Eurozone inflation undershoots in runup to ECB meeting; NL inflation eases

The preliminary estimate for January Eurozone HICP inflation eased to 1.7% y/y compared to 1.9% in December, in line with our and consensus expectation. Core inflation fell to 2.2% y/y from 2.3%. The slight drop in headline inflation was already signalled by regional inflation releases. We saw inflation easing in Spain (2.4% y/y, down from 2.9%) and in Italy (1% y/y from 1.2% in December) and in the Netherlands (see below). French inflation hit a trough at 0.4% y/y (0.7% in December). Germany on the contrary saw inflation slightly picking up pace to 2.1% y/y (2% in December).
Today’s release at 1.7% y/y marks the beginning of a period where eurozone headline inflation is set to fall below the 2% target. For roughly the past year, headline inflation remained well behaved around target. In 2026 we expect falling energy prices, helped by a stronger euro to drive an undershoot of inflation of the ECB’s 2% inflation target. Core inflation, now at 2.3%, is set to move closer to target in the coming months on the back of easing services inflation.

ECB expected to stay on hold tomorrow, and look through the inflation undershoot
At tomorrow’s Governing Council meeting the ECB is widely expected to keep interest rates unchanged. Following today’s inflation reading, President Lagarde will likely face questions about how and when the ECB might respond to an inflation undershoot, as well as questions about the euro’s recent appreciation. She is expected to reiterate that the ECB is “well positioned,” supported by resilient GDP growth at the end of 2025 (see here), and to restate that the ECB does not target a specific exchange rate, though it recognizes that currency movements can influence both growth and inflation. If those effects become significant, the ECB stands ready to act.
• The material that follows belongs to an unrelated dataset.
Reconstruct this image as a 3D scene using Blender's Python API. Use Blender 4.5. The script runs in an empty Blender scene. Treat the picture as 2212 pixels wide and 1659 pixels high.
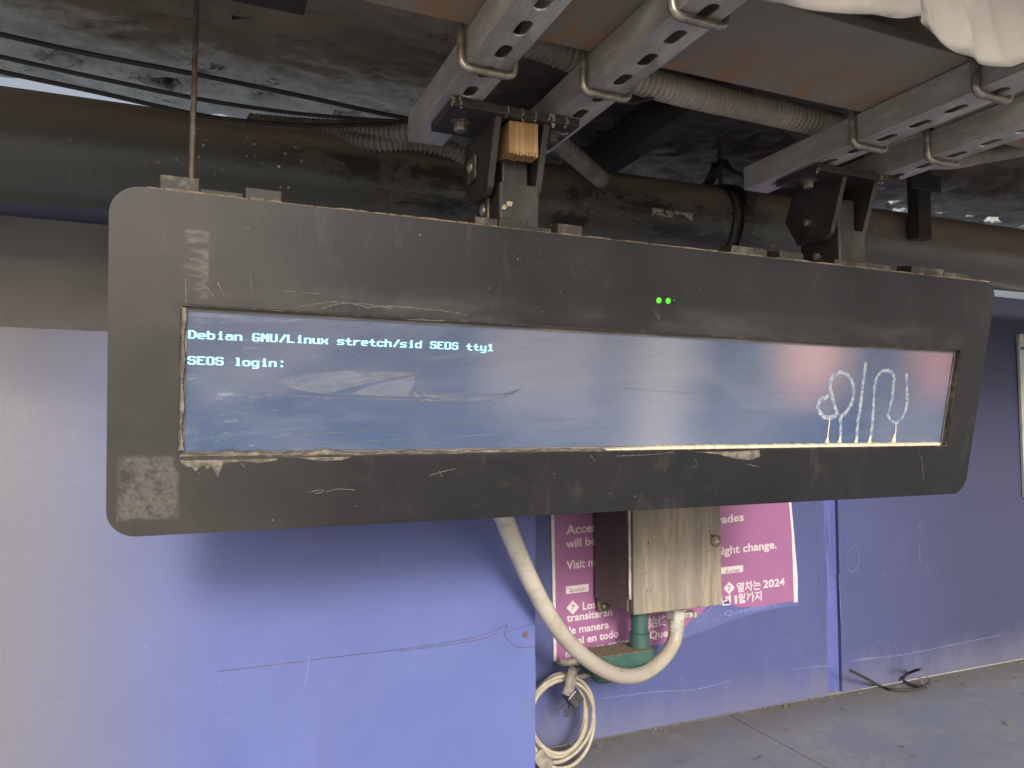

We expect the ECB to also keep rates on hold for the foreseeable future. The Governing Council appears inclined to look through the undershoot on the assumption that inflation will return to target in 2027. While near‑term risks to our view still tilt toward another rate cut due to the undershoot, by 2027 those risks may shift back toward a hike, with upside pressures likely to build from higher domestic demand, among other reasons stemming from German fiscal spending.
Netherlands — Inflation eases, partly on seasonal effects
The flash estimate for Dutch CPI inflation fell more than expected in January, coming in at 2.4% compared to 2.8% in December (HICP inflation 2.2%, 2.7% in December). While the full breakdown is not yet available, food inflation has decreased considerably from 3.1% in December to 2.0% in January. Services inflation, which is still far above the 2% target, saw slight easing, dropping to 3.9% from just above 4% before. Two offsetting forces are at work here. On the one hand, we expect a continued disinflationary trend in services, driven by gradually normalizing wage growth. Indeed, annual wage growth in 2026 is expected to fall to around 4%, from 5% in 2025. On the other hand, higher VAT rates for certain services, such as hotels, will exert upward pressure on prices.
Looking ahead, although the January figure may be flattered by seasonal factors, we expect Dutch inflation to continue easing and narrow the gap with Eurozone inflation. Dutch inflation is projected to remain above the 2% target this year and average 2.4% over 2026.